Second way is with RTCMs. They are a whole lot easier to deploy and way more reliable than a bunch of USB type nodes, with the trade off in expense. Although by the time you buy a BBB and a URI you’re getting close to the expense of an RTCM. Of course you can go with a cheep sound dongle and an eBay used thin client PC. It’s the ‘ol time/money/reliability trade off. I strongly recommend the RTCM approach. 
And a third option is called app_radbridge. If you don’t want to buy RTCMs this is probably the way to go. I’ve never tried to use it. The only documentation I am aware of is in the source which is reproduced here. 

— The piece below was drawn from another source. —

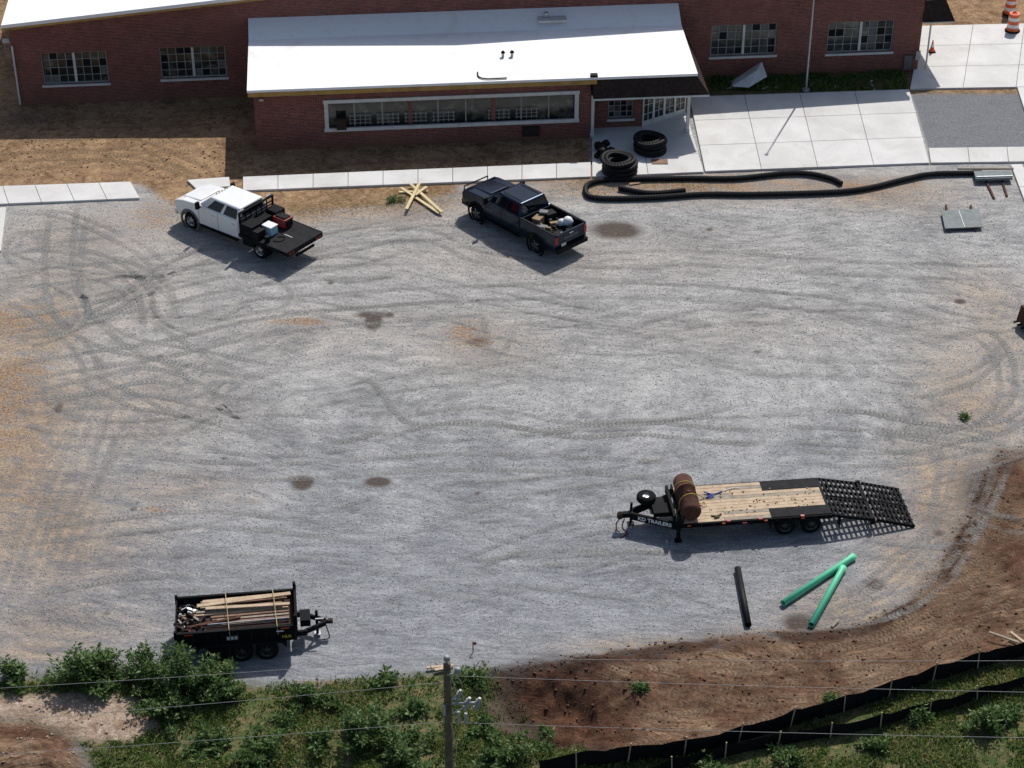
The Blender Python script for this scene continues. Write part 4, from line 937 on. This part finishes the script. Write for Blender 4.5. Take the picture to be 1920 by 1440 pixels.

/* This application is intended to provide a generic "bridging"   functionality for radio-oriented Asterisk channels.
   The idea here is that certain radio applications lend themselves   to needing a "generic" (passes audio and tx/rx keying completely   transparently) to and from two or more endpoints.
   An example of such an appication might be replacing (or providing   equivlent new functionaliy of) one or more full-duplex UHF control   links with an IP-based one(s).
   app_radbridge allows multiple instances of radio-oriented channels   transparently "bridged" together.
   The config file (radbridge.conf) allows specification of each   "bridging" instance and what radio-oriented Asterisk channels   are to be associated with it. There is no need for any other   specificaiton of configuration.
   The file format for radbridge.conf departs somewhat from the standard   usage (at least for radio stuff) of the Asterisk config file architecture.
   In most other radio-oriented cases, an instance of whatever it is   gets defined as a "Stanza" in the config file. In this case, because   of limitations in the way that Asterisk parses config files, that    was not possible. Instead, all config information goes into the   [general] stanza, and each line of config info defines a different   instance of radio bridging.  For example:
[general]
instance1 = Voter/1234,Radio/5678instance2 = Voter/1235,Radio/5679
    This example would define two radio bridging instances "instance1"    and "instance2", each with 2 channels associated with them.
    The supported channel types are "Voter" (chan_voter), "Radio"    (chan_usbradio), "SimpleUsb" (chan_simpleusb), and "Zap" ("Dahdi")    (chan_dahdi, for the couple of devices that use this channel    driver, such as the PCIRadio card, and separate analog channels    using an ARIB board or such).
    Rather then "adding" (which would actually be a lot of *removing*    optionally) this functionality in app_rpt, it made more sense to    create a separate application specifically for this purpose. In    addition, this allows for a system that is merely provided for    doing this bridging application and nothing else radio-oriented,    to not have to run app_rpt at all.    */
--
Tim
:wq


On Sep 28, 2014, at 12:28 PM, Robert Newberry <N1XBM at amsat.org> wrote:So as it stands I have a one node system. I have another URI on the way and will have  BBB soon. The eventual plan is to have a few repeaters and some simplex nodes at people's houses for RF hot spot access. What is the best way to tie these together? I understand you can set permanent links that will reestablish connection if lost.Is there other ways of accomplishing this? I only ask because I have my one node setup with email, autopatch and all other kinds of bells and whistles. I'd like to be able to do all of this from other RF locations and I wonder if I need to just set each node up accordingly or can one node be the workhorse and the other nodes just be dumb connections. Did I make any sense with that question?